Dogon Odyogoro ‘Goiter’ Mask

Dogon Odyogoro goiter mask collected in 1970 by a Dutch collector.

Tribe: Dogon

Origin: Sangha village, Mali

Approx Age: 1950-60

Materials: wood

Dimensions cm: 50 tall x 17 wide

Ref. Number: 1436

£1200.00

Description:

An old Dogon Odyogoro Goiter mask from an ex-Dutch collection, this was collected in 1970 from a village in Sangha. The Goitre mask Odyogoro is a mask wearing a carved headpiece with a huge protuberance under its chin. This mask has a crest across the top of the head and in line with its ears deep ocular cavities separated by the nose. Under the face appears the goitre which is shaped like big balls.
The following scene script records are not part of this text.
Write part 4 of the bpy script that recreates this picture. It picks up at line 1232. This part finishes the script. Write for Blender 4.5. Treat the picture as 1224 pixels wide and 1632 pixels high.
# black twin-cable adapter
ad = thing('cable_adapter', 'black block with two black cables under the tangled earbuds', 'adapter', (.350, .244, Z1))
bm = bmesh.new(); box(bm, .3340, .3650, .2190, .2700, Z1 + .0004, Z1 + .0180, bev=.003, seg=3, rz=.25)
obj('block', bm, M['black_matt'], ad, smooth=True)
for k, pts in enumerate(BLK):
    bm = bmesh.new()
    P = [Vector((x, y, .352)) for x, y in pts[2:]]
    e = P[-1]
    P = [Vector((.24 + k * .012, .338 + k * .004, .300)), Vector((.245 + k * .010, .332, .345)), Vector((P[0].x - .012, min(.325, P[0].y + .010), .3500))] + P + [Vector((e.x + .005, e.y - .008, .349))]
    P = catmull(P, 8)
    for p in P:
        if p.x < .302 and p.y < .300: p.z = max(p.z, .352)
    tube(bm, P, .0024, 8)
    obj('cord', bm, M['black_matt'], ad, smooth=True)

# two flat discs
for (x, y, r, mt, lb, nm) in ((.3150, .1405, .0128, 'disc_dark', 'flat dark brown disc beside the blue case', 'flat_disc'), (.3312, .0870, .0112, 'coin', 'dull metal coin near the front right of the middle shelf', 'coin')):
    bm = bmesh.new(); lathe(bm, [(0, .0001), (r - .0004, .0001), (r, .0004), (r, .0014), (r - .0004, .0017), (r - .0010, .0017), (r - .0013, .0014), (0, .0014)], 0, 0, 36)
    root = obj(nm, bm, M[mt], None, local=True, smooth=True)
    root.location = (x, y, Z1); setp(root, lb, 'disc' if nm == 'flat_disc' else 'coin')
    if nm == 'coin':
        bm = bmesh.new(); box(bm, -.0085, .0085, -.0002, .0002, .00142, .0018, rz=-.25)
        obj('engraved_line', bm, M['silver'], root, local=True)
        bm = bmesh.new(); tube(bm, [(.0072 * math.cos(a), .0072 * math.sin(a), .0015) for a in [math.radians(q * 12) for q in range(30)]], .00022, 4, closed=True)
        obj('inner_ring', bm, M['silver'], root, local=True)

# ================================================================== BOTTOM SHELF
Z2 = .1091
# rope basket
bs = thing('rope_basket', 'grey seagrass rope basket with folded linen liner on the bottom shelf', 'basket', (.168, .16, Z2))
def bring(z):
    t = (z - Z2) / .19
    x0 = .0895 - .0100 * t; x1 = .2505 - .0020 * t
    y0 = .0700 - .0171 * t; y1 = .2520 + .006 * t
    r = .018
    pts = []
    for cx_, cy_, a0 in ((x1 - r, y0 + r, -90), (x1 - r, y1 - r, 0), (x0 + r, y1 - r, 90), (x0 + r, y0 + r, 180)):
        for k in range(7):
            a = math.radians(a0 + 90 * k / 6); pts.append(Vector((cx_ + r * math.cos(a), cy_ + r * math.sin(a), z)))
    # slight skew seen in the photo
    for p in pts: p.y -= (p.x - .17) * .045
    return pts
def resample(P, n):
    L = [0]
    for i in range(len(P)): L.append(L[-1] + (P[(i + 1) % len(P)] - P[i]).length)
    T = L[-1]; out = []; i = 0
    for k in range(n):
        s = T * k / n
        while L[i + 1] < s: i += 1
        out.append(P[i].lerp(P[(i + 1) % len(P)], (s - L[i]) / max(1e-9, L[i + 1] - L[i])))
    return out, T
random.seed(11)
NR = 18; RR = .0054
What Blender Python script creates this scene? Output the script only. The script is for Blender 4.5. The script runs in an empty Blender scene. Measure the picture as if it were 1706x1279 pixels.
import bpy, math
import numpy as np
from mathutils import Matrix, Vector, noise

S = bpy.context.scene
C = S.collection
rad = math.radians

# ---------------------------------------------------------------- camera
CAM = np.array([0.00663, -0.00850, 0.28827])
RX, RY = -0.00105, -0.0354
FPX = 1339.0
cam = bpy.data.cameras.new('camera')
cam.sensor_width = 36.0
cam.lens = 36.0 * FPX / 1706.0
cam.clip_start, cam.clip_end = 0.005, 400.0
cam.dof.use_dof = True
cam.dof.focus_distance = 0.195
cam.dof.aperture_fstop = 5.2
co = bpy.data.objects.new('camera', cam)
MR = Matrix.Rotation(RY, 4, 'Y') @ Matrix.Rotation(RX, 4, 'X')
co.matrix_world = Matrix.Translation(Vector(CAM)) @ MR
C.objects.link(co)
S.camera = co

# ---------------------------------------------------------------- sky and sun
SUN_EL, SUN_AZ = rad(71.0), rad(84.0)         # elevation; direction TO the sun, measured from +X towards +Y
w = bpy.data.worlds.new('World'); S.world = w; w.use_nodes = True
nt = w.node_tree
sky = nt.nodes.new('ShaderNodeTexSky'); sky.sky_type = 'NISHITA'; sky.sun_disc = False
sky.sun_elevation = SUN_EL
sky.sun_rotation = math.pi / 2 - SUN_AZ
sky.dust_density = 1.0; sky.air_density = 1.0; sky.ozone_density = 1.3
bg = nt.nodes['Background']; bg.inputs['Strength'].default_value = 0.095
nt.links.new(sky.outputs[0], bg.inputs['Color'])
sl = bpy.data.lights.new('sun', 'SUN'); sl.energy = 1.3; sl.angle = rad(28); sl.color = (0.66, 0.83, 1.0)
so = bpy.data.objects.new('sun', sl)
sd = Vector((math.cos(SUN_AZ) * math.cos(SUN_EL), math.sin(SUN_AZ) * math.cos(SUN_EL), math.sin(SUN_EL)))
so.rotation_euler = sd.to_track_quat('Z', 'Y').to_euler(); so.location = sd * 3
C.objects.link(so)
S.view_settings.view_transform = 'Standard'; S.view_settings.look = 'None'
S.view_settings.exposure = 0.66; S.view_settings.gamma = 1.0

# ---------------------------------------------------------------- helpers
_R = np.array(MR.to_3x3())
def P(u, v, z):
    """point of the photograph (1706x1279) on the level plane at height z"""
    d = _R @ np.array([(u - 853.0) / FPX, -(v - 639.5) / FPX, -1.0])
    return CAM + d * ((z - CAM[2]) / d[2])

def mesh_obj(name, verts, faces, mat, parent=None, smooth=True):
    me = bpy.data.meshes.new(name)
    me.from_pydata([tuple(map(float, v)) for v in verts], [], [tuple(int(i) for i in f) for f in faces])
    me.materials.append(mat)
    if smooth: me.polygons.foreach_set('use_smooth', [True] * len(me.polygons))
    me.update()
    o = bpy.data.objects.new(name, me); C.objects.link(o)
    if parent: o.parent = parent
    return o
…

 Provenance: Collected in situ 1970. Ex Lampevelden collection, Netherlands

History

Some masks are associated with a story pertaining to the character portrayed. For example, the fox represents disorder and disobedience within the world and is considered the enemy of water, fertility, and civilisation. A mythical fox named Yurugu is said to have been condemned by Amma to search the world for a lost twin (Griaule 2005). Dancers wearing rabbit masks may hide from the “hunter,” while the Walu antelope chases girls and small boys in the audience (Van Beek 1998). In addition to animals and spirits, masks also represent outsiders, often depicting them as aliens who exhibit strange or humorous behaviour. Wearing a mask covered by cowry shells, the Fulani woman hops around trying to collect animal dung, while the Mossi herdsman repeatedly falls off his horse (Van Beek 1991a). Also drawing laughter from the crowd, the Odyogoro mask has two under-chin bulges representing goitres, a common Dogon ailment caused by a lack of iodine in the diet, during the dance the dancer hacks awkwardly in the air with an adze.